Like many authors, I'm no good at the social networking part of writing. I'd rather be writing. Can't make any money, and few books appear on shelves, without the writing. Now that I have a way to get my books into print (virtual and otherwise), it's time to get busy.
I read a post by Joe Konrath this afternoon about how people like John Locke, Amanda Hocking, Barry Eisler, and Joe Konrath, got to the point where they began making real money. They wrote books.
It is a radical concept, the whole writing a book thing, but it is a necessary concept. One can only check sales figures and review postings so many times before it becomes boring and pointless. Little changes in an hour or two, although I did find another review on Among Women from a woman who is a native of New Orleans, and a brand new fan looking for more of my work. Now that I can handle. The readers no one can please, unless it is a child's book for children under the age of three or four, are just too few and far between (you hope) to bother with, and it's never a good idea to engage a reader who obviously has not read your book in the back-and-forth of argument. It's pointless.
I did, however, engage in a discussion with a reviewer because she gave my other novel, a not romance three stars on one site and two stars on another site. It was an oversight, and I never mentioned or questioned her reasoning. She's entitled to her opinion. Can't make everyone happy and not every reader will like what any author likes. There will be fans and not fans and the only thing to do is hope the fans outnumber the not fans.
It takes a great deal of time and effort to write a novel and more than a couple hours a week of promotion is all I can stand before characters begin appearing in my dreams (day and night) and tugging at the strands of creativity to get my attention and get me back to the keyboard to write. That is where the battle is won or lost -- on the page.
I have been working sporadically on the Victorian Gothic novel and I'm beginning to hit my stride. At this rate I'll have it done in about a month -- or a hundred.
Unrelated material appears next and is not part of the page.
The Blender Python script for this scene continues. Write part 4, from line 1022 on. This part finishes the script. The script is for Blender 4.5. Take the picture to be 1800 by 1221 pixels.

It is not easy picking up the threads of a novel begun so long ago and fitting into the narrator's voice, in this case Delilah Makepeace. Luckily, I spend enough time reading British novels and books about Victorian England that it is all coming back to me. I might make that month after all for the first draft, and then will begin the work of editing, revising, proofing, and tightening or expanding where needed. Spending so much time marketing and networking, I forgot how much fun it is to get into the mood and voice of the characters and record the deeds, foibles, and evil. Since Whitechapel Hearts is written in first person, there are fun and thrills to be had, and my imagination is filling in some pretty fascinating blanks. I should consider writing more thrillers, even if of the Gothic version. I sure loved them while growing up, and I still enjoy them now and again.
In the meantime, there is work. I've books to read and review, laundry to catch up, cold showers to take to keep cool, and the odd hour or five to spend with Delilah in Faustin Hall where she will stumble onto a secret that will change her life -- but then it might be too late. You just never know when the writing takes over and the characters speak.
Then I might return to New Orleans for a sequel to Among Women or move on to future Earth where vampires prey on and take care of the remnants of humanity in a world of darkness and cold. There are always the brownies that need to be stalked and a father drinking to forget that once he walked on the wild side to stalk the wild brownie before he was kicked out of the country and left with his craving, and his daughter, to keep him company. So many stories, so many worlds and situations, and no time for socializing.